Choose a value low enough to overcome leakage and meet rise-time needs, but high enough that the pulling device can meet the required logic-low voltage and current limit.
Model summary
- Sink current when low: I = (Vpullup - Vol) / Rpullup.
- Resistor power when low: P = I^2 * Rpullup.
- Rise time depends on pull-up resistance and total capacitance, so static sizing is only part of the check.
Worked example
For a 3.3 V pull-up, target low voltage of 0.4 V, and 1 mA allowed sink current, R = (3.3 V - 0.4 V) / 1 mA = 2.9 kOhm.
A standard value near 3.0 kOhm gives about 0.97 mA low-state current.
Power is roughly 0.97 mA squared times 3.0 kOhm, or about 2.8 mW.
Practical sequence
First satisfy the low-level current and voltage limit. Then check leakage and noise margin. For buses or fast edges, check RC rise time separately.
Common mistakes
- Choosing 10 kOhm everywhere without checking leakage or rise time.

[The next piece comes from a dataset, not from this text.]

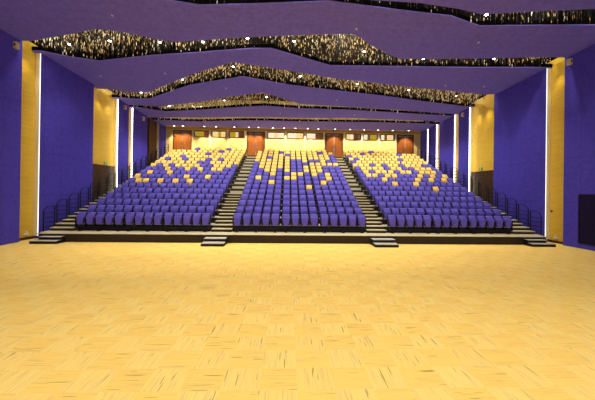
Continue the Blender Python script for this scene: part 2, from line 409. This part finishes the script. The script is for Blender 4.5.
# slot downlights: housing with a lit lens, with the beam just under each
dl = empty('slot_downlight', (0, 0, 0), '', 'ceiling light')
h = MB(); h.lathe((0, 0, 0), [(.07, .02), (.09, .02), (.09, .26), (.05, .30)], 'black', 14); h.build('housing', dl, True)
h = MB(); h.lathe((0, 0, 0), [(.068, .0), (.068, .018)], 'lamp', 14); h.build('lens', dl)
h = MB(); h.tube([(0, 0, .3), (0, 0, 1.6)], .012, 'black', 6); h.build('drop_rod', dl)
first = True
NX = [(-8, -3, 3, 8), (-12.6, -10.2, -7.6, -5.3, -2.9, -.5, 3.4, 7, 11), (-12, -8, -4.2, 0, 4, 8, 12), (-11, -6, -2.5, 3, 9), (-10, -4, 2, 8)]
for i, xs in enumerate(NX):
    for k, x in enumerate(xs):
        y = (interp(NEAR[i], x)+interp(FAR[i], x))/2; z = zc(y)+.22
        o = dl if first else copy_tree(dl); first = False
        o.location = (x, y, z)
        tag(o, 'small round downlight, %s from the left, in the ceiling slot %s' % (ORD[k], SLOTW[i].split(',')[0]), 'ceiling light', 'downlights in the bead-filled ceiling slots')
    for k in range(5):
        x = -11+5.5*k; y = (interp(NEAR[i], x)+interp(FAR[i], x))/2
        spot((x, y, zc(y)-.02), (x*.95, y+(0, 4.5, 1.5, 1, 1)[i], 0), (200, 560, 700, 700, 700)[i], 125, .8)
    for k in range(9):
        x = -12.8+3.2*k; y0, y1 = interp(NEAR[i], x), interp(FAR[i], x)
        point((x, y0+(y1-y0)*.25, zc(y0)+1.3), (230, 230, 180, 80, 90)[i], (1, .92, .74))  # unseen fill lights added in the void to brighten the beads
# front-of-house lamps of the part of the hall behind the camera
for x in (-7, -2.5, 2.5, 7):
    for y in (-2.5, 3, 7.5):
        spot((x, y, zc(y)-.05), (x*1.1, y+1.0, 0), 450 if y > 5 else 670, 118, .8, (1, .95, .84))
# unseen fill lights added behind the camera to brighten walls and ceiling
for x in (-9, 0, 9):
    l = bpy.data.lights.new('hall_fill', 'AREA'); l.shape = 'RECTANGLE'; l.size = 4; l.size_y = 1.2; l.energy = 90; l.color = (.80, .84, 1)
    o = bpy.data.objects.new('hall_fill_light', l); COL.objects.link(o); o.location = (x, -3.5, 2.2)
    o.rotation_euler = (Vector((x*.8, 16, 8.5))-Vector(o.location)).to_track_quat('-Z', 'Y').to_euler()
world = bpy.data.worlds.new('World'); scene.world = world; world.use_nodes = True
world.node_tree.nodes['Background'].inputs[0].default_value = (.55, .60, 1.0, 1)
world.node_tree.nodes['Background'].inputs[1].default_value = .30

# small downlights in front of the back wall
bd = empty('back_wall_downlight', (0, 0, 0), '', 'ceiling light')
h = MB(); h.lathe((0, 0, 0), [(.075, .0), (.10, .0), (.10, .05), (.075, .05)], 'white', 12); h.build('trim_ring', bd, True)
h = MB(); h.lathe((0, 0, 0), [(.072, -.004), (.072, .02)], 'lamp', 12); h.build('lens', bd)
bx = [-12.6, -11.7, -9.5, -8.3, -6.4, -4.9, -3.9, -2.4, -1.2, 0, 1.3, 2.4, 4.2, 5.8, 7.3, 8.8, 10.4, 12.1]
for k, x in enumerate(bx):
    o = bd if k == 0 else copy_tree(bd); o.location = (x, 32.55, zc(32.55)-.052)
    tag(o, 'tiny round downlight under the ceiling edge by the back wall, %s from the left' % ORD[k], 'ceiling light', 'downlights along the back wall')
    spot((x, 32.55, zc(32.5)-.08), (x, 33.35, 6.6), 330, 85, .7, (1, .88, .60), .04)
# accent lamps in the wide recess
for s in (-1, 1):
    for y in (23.0, 24.1):
        spot((s*(face(y)-.15), y, zc(y)-.1), (s*base(y), y, 5.0), 130, 60, .7, (1, .9, .6), .04)
    spot((s*(face(17.1)-.05), 17.1, zc(17)-.05), (s*base(17.1), 17.1, 4.0), 75, 60, .7, (1, .9, .6), .04)

# LED strips on the leading edges of the wall panels
for s, nm in ((-1, 'left'), (1, 'right')):
    for i in range(1, 6):
        a = PAN[i][0]
        if s < 0 and i in (4, 5): continue
        wd = .03 if i == 1 else .045
        t = MB(); x0 = s*(face(a)+.014); x1 = s*(face(a)+.014+wd)
        zb = .16 if i == 1 else .2
        t.box(min(x0, x1), max(x0, x1), a-.055, a-.025, zb, zc(a)-.02, 'led_low' if i == 1 else 'led')
        o = t.build('led_strip_light')
        tag(o, 'vertical white LED strip on the %s wall, %s from the front' % (nm, ORD[i-1]), 'strip light', 'LED strips between the wall panels')

# ------------------------------------------------------------------ wall fittings
def sign(s, y, z, label):
    o = MB(); x = base(y); o.box(min(s*x, s*(x-.05)), max(s*x, s*(x-.05)), y-.17, y+.17, z-.11, z+.11, 'green')
    r = o.build('exit_sign'); tag(r, label, 'sign')
    g = MB(); xx = s*(x-.055)
    g.add([(xx, y-.05, z-.10), (xx, y+.0, z-.10), (xx, y+.03, z), (xx, y-.02, z)], [(0, 1, 2, 3)], 'white')
    g.box(xx-.003, xx+.003, y-.03, y+.05, z-.02, z+.07, 'white'); g.lathe((xx, y+.01, z+.095), [(.022, -.004), (.022, .004)], 'white', 8)
    g.build('running_figure', r)
sign(-1, 23.9, 4.75, 'green exit sign on the left wall above the dark timber dado')
sign(1, 23.85, 4.75, 'green exit sign on the right wall above the dark timber dado')
for x, lb in ((-4.23, 'above the left of the two central doors'), (4.23, 'above the right of the two central doors'), (12.1, 'above the far right double door')):
    o = MB(); o.box(x-.2, x+.2, YB-.16, YB-.102, 9.30, 9.48, 'green'); r = o.build('exit_sign'); tag(r, 'small green exit sign '+lb, 'sign')
    g = MB(); g.box(x-.02, x+.03, YB-.166, YB-.161, 9.34, 9.42, 'white'); g.lathe((x+.02, YB-.163, 9.445), [(.016, -.003), (.016, .003)], 'white', 8, 'y'); g.build('running_figure', r)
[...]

- Choosing a very low pull-up that exceeds the open-drain device sink-current limit.
- Ignoring bus capacitance on long traces, cables, or multi-drop nets.
When the approximation breaks down
- This static model does not guarantee I2C or other bus timing. Rise-time checks need capacitance and protocol limits.
- Input leakage, temperature, ESD structures, and powered-down devices can change the effective pull-up behaviour.